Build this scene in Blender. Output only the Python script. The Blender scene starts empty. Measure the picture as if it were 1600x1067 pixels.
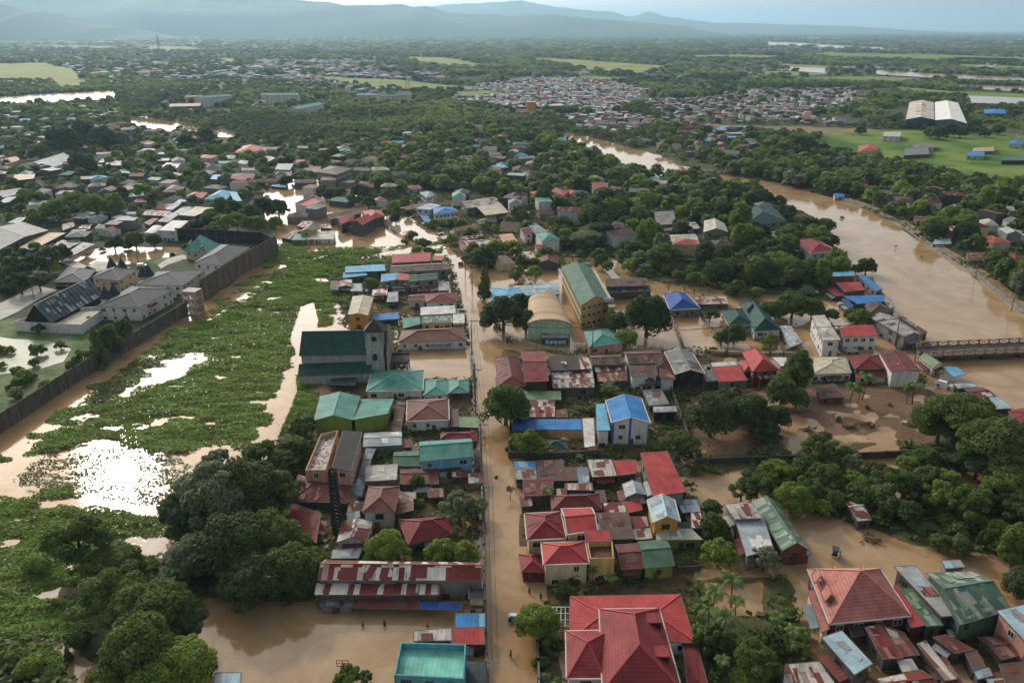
import bpy, math, random
import numpy as np
from mathutils import Vector, Matrix
R = math.radians
S = bpy.context.scene
# ---------------------------------------------------------------- camera
CAMH = 100.0; F = 1244.4; PITCH = math.atan((533.5-46)/F)
cd = bpy.data.cameras.new('camera'); cam = bpy.data.objects.new('camera', cd)
S.collection.objects.link(cam); S.camera = cam
cd.sensor_width = 36; cd.lens = 28.0; cd.clip_start = 1; cd.clip_end = 150000
cam.location = (0, 0, CAMH); cam.rotation_euler = (R(90)-PITCH, 0, 0)
# ---------------------------------------------------------------- world
SUN_EL, SUN_AZ = 27.5, 29.4            # azimuth to the left of the view direction
w = bpy.data.worlds.new('World'); S.world = w; w.use_nodes = True
nt = w.node_tree; nt.nodes.clear()
def N(nt, t, **k):
    n = nt.nodes.new(t)
    for a, b in k.items():
        if a.startswith('i_'):
            n.inputs[a[2:].replace('_', ' ')].default_value = b
        else: setattr(n, a, b)
    return n
sky = N(nt, 'ShaderNodeTexSky', sky_type='NISHITA', sun_disc=False, sun_elevation=R(SUN_EL), sun_rotation=R(-SUN_AZ),
        air_density=1.2, dust_density=4.0, ozone_density=1.0, altitude=50)
tc = N(nt, 'ShaderNodeTexCoord'); mp = N(nt, 'ShaderNodeMapping'); mp.inputs['Scale'].default_value = (1, 1, 3.0)
nz = N(nt, 'ShaderNodeTexNoise', i_Scale=2.6, i_Detail=7.0, i_Roughness=0.55)
rp = N(nt, 'ShaderNodeValToRGB'); rp.color_ramp.elements[0].position = .34; rp.color_ramp.elements[1].position = .60
mul = N(nt, 'ShaderNodeMath', operation='MULTIPLY'); mul.inputs[1].default_value = 0.85
mx = N(nt, 'ShaderNodeMix', data_type='RGBA'); bw = N(nt, 'ShaderNodeRGBToBW')
cl = N(nt, 'ShaderNodeMix', data_type='RGBA', blend_type='MULTIPLY'); cl.inputs[0].default_value = 1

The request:
Print the complete listing exactly, apart from any pictures.

Right answer:
Build this scene in Blender. Output only the Python script. The Blender scene starts empty. Measure the picture as if it were 1600x1067 pixels.
import bpy, math, random
import numpy as np
from mathutils import Vector, Matrix
R = math.radians
S = bpy.context.scene
# ---------------------------------------------------------------- camera
CAMH = 100.0; F = 1244.4; PITCH = math.atan((533.5-46)/F)
cd = bpy.data.cameras.new('camera'); cam = bpy.data.objects.new('camera', cd)
S.collection.objects.link(cam); S.camera = cam
cd.sensor_width = 36; cd.lens = 28.0; cd.clip_start = 1; cd.clip_end = 150000
cam.location = (0, 0, CAMH); cam.rotation_euler = (R(90)-PITCH, 0, 0)
# ---------------------------------------------------------------- world
SUN_EL, SUN_AZ = 27.5, 29.4            # azimuth to the left of the view direction
w = bpy.data.worlds.new('World'); S.world = w; w.use_nodes = True
nt = w.node_tree; nt.nodes.clear()
def N(nt, t, **k):
    n = nt.nodes.new(t)
    for a, b in k.items():
        if a.startswith('i_'):
            n.inputs[a[2:].replace('_', ' ')].default_value = b
        else: setattr(n, a, b)
    return n
sky = N(nt, 'ShaderNodeTexSky', sky_type='NISHITA', sun_disc=False, sun_elevation=R(SUN_EL), sun_rotation=R(-SUN_AZ),
        air_density=1.2, dust_density=4.0, ozone_density=1.0, altitude=50)
tc = N(nt, 'ShaderNodeTexCoord'); mp = N(nt, 'ShaderNodeMapping'); mp.inputs['Scale'].default_value = (1, 1, 3.0)
nz = N(nt, 'ShaderNodeTexNoise', i_Scale=2.6, i_Detail=7.0, i_Roughness=0.55)
rp = N(nt, 'ShaderNodeValToRGB'); rp.color_ramp.elements[0].position = .34; rp.color_ramp.elements[1].position = .60
mul = N(nt, 'ShaderNodeMath', operation='MULTIPLY'); mul.inputs[1].default_value = 0.85
mx = N(nt, 'ShaderNodeMix', data_type='RGBA'); bw = N(nt, 'ShaderNodeRGBToBW')
cl = N(nt, 'ShaderNodeMix', data_type='RGBA', blend_type='MULTIPLY'); cl.inputs[0].default_value = 1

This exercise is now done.